** Start of Record excerpts **
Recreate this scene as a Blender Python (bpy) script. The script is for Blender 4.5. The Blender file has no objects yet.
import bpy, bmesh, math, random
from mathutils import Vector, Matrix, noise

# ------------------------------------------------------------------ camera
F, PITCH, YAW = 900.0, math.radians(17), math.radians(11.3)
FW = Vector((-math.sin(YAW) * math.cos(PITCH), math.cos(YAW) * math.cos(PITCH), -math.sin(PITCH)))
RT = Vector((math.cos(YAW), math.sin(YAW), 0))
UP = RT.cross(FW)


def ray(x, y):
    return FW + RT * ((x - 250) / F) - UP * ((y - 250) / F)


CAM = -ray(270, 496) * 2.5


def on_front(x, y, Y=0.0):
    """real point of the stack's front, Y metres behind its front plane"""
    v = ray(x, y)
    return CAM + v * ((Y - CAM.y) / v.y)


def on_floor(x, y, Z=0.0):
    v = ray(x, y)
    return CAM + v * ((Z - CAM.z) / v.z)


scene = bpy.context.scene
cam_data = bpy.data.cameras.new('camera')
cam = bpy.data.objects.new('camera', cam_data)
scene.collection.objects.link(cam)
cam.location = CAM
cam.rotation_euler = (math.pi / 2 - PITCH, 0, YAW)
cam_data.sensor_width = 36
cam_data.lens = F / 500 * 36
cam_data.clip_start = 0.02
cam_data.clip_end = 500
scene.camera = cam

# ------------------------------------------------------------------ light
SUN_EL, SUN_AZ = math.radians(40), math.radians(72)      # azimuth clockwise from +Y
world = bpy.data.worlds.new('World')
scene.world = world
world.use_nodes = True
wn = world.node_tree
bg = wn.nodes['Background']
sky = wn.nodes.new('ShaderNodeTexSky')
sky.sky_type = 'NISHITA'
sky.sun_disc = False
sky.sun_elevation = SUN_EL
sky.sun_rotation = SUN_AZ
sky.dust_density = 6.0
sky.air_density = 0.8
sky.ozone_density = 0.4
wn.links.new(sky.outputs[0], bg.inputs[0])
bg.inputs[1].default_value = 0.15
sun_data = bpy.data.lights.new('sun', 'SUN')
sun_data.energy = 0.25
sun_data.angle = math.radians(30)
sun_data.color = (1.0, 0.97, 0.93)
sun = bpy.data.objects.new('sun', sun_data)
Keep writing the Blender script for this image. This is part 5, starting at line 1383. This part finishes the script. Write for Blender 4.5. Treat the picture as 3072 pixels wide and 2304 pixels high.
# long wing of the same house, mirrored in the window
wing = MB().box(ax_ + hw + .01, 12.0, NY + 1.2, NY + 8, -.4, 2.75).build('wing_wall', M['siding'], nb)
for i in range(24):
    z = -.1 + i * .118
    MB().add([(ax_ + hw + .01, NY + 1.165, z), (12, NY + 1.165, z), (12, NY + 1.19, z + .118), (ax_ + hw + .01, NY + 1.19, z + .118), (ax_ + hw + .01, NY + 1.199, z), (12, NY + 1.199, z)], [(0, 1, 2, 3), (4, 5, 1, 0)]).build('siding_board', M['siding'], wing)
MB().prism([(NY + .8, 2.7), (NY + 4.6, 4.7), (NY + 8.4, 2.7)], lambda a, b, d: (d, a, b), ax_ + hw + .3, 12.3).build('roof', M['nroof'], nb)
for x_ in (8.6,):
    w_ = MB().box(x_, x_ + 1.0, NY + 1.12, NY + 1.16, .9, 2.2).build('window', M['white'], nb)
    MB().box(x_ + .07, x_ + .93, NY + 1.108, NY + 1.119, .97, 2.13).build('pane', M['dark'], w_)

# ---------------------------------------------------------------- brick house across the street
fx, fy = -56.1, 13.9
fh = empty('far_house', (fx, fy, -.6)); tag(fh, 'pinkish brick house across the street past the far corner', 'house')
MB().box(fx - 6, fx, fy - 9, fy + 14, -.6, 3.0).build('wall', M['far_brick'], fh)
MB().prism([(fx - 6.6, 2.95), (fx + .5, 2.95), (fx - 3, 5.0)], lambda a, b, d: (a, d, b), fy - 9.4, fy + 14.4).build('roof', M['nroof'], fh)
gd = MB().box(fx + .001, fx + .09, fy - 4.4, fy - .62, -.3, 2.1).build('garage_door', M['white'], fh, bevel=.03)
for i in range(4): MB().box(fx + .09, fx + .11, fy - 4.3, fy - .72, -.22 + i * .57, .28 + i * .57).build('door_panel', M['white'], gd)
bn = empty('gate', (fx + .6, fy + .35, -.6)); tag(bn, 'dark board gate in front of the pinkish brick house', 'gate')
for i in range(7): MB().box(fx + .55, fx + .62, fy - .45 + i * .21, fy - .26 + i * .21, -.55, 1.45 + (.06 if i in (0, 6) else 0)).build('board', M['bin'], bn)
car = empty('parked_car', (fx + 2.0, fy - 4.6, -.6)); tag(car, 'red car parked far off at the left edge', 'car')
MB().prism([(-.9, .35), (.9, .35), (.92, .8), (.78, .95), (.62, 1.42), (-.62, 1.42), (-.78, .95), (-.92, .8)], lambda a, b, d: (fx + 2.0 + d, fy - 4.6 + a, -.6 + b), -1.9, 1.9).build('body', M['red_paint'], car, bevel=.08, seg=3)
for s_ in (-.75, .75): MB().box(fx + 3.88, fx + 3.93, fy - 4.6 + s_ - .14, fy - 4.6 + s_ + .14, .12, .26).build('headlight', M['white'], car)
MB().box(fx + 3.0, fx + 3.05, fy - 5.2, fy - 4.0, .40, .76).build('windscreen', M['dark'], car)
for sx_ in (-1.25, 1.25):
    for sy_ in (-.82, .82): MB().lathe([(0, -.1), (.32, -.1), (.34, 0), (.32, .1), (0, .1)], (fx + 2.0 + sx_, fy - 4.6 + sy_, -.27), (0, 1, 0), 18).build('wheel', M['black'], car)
** End of Record excerpts **
Could you quote the material above in full, exactly as it stands?

Recreate this scene as a Blender Python (bpy) script. The script is for Blender 4.5. The Blender file has no objects yet.
import bpy, bmesh, math, random
from mathutils import Vector, Matrix, noise

# ------------------------------------------------------------------ camera
F, PITCH, YAW = 900.0, math.radians(17), math.radians(11.3)
FW = Vector((-math.sin(YAW) * math.cos(PITCH), math.cos(YAW) * math.cos(PITCH), -math.sin(PITCH)))
RT = Vector((math.cos(YAW), math.sin(YAW), 0))
UP = RT.cross(FW)


def ray(x, y):
    return FW + RT * ((x - 250) / F) - UP * ((y - 250) / F)


CAM = -ray(270, 496) * 2.5


def on_front(x, y, Y=0.0):
    """real point of the stack's front, Y metres behind its front plane"""
    v = ray(x, y)
    return CAM + v * ((Y - CAM.y) / v.y)


def on_floor(x, y, Z=0.0):
    v = ray(x, y)
    return CAM + v * ((Z - CAM.z) / v.z)


scene = bpy.context.scene
cam_data = bpy.data.cameras.new('camera')
cam = bpy.data.objects.new('camera', cam_data)
scene.collection.objects.link(cam)
cam.location = CAM
cam.rotation_euler = (math.pi / 2 - PITCH, 0, YAW)
cam_data.sensor_width = 36
cam_data.lens = F / 500 * 36
cam_data.clip_start = 0.02
cam_data.clip_end = 500
scene.camera = cam

# ------------------------------------------------------------------ light
SUN_EL, SUN_AZ = math.radians(40), math.radians(72)      # azimuth clockwise from +Y
world = bpy.data.worlds.new('World')
scene.world = world
world.use_nodes = True
wn = world.node_tree
bg = wn.nodes['Background']
sky = wn.nodes.new('ShaderNodeTexSky')
sky.sky_type = 'NISHITA'
sky.sun_disc = False
sky.sun_elevation = SUN_EL
sky.sun_rotation = SUN_AZ
sky.dust_density = 6.0
sky.air_density = 0.8
sky.ozone_density = 0.4
wn.links.new(sky.outputs[0], bg.inputs[0])
bg.inputs[1].default_value = 0.15
sun_data = bpy.data.lights.new('sun', 'SUN')
sun_data.energy = 0.25
sun_data.angle = math.radians(30)
sun_data.color = (1.0, 0.97, 0.93)
sun = bpy.data.objects.new('sun', sun_data)
Keep writing the Blender script for this image. This is part 5, starting at line 1383. This part finishes the script. Write for Blender 4.5. Treat the picture as 3072 pixels wide and 2304 pixels high.
# long wing of the same house, mirrored in the window
wing = MB().box(ax_ + hw + .01, 12.0, NY + 1.2, NY + 8, -.4, 2.75).build('wing_wall', M['siding'], nb)
for i in range(24):
    z = -.1 + i * .118
    MB().add([(ax_ + hw + .01, NY + 1.165, z), (12, NY + 1.165, z), (12, NY + 1.19, z + .118), (ax_ + hw + .01, NY + 1.19, z + .118), (ax_ + hw + .01, NY + 1.199, z), (12, NY + 1.199, z)], [(0, 1, 2, 3), (4, 5, 1, 0)]).build('siding_board', M['siding'], wing)
MB().prism([(NY + .8, 2.7), (NY + 4.6, 4.7), (NY + 8.4, 2.7)], lambda a, b, d: (d, a, b), ax_ + hw + .3, 12.3).build('roof', M['nroof'], nb)
for x_ in (8.6,):
    w_ = MB().box(x_, x_ + 1.0, NY + 1.12, NY + 1.16, .9, 2.2).build('window', M['white'], nb)
    MB().box(x_ + .07, x_ + .93, NY + 1.108, NY + 1.119, .97, 2.13).build('pane', M['dark'], w_)

# ---------------------------------------------------------------- brick house across the street
fx, fy = -56.1, 13.9
fh = empty('far_house', (fx, fy, -.6)); tag(fh, 'pinkish brick house across the street past the far corner', 'house')
MB().box(fx - 6, fx, fy - 9, fy + 14, -.6, 3.0).build('wall', M['far_brick'], fh)
MB().prism([(fx - 6.6, 2.95), (fx + .5, 2.95), (fx - 3, 5.0)], lambda a, b, d: (a, d, b), fy - 9.4, fy + 14.4).build('roof', M['nroof'], fh)
gd = MB().box(fx + .001, fx + .09, fy - 4.4, fy - .62, -.3, 2.1).build('garage_door', M['white'], fh, bevel=.03)
for i in range(4): MB().box(fx + .09, fx + .11, fy - 4.3, fy - .72, -.22 + i * .57, .28 + i * .57).build('door_panel', M['white'], gd)
bn = empty('gate', (fx + .6, fy + .35, -.6)); tag(bn, 'dark board gate in front of the pinkish brick house', 'gate')
for i in range(7): MB().box(fx + .55, fx + .62, fy - .45 + i * .21, fy - .26 + i * .21, -.55, 1.45 + (.06 if i in (0, 6) else 0)).build('board', M['bin'], bn)
car = empty('parked_car', (fx + 2.0, fy - 4.6, -.6)); tag(car, 'red car parked far off at the left edge', 'car')
MB().prism([(-.9, .35), (.9, .35), (.92, .8), (.78, .95), (.62, 1.42), (-.62, 1.42), (-.78, .95), (-.92, .8)], lambda a, b, d: (fx + 2.0 + d, fy - 4.6 + a, -.6 + b), -1.9, 1.9).build('body', M['red_paint'], car, bevel=.08, seg=3)
for s_ in (-.75, .75): MB().box(fx + 3.88, fx + 3.93, fy - 4.6 + s_ - .14, fy - 4.6 + s_ + .14, .12, .26).build('headlight', M['white'], car)
MB().box(fx + 3.0, fx + 3.05, fy - 5.2, fy - 4.0, .40, .76).build('windscreen', M['dark'], car)
for sx_ in (-1.25, 1.25):
    for sy_ in (-.82, .82): MB().lathe([(0, -.1), (.32, -.1), (.34, 0), (.32, .1), (0, .1)], (fx + 2.0 + sx_, fy - 4.6 + sy_, -.27), (0, 1, 0), 18).build('wheel', M['black'], car)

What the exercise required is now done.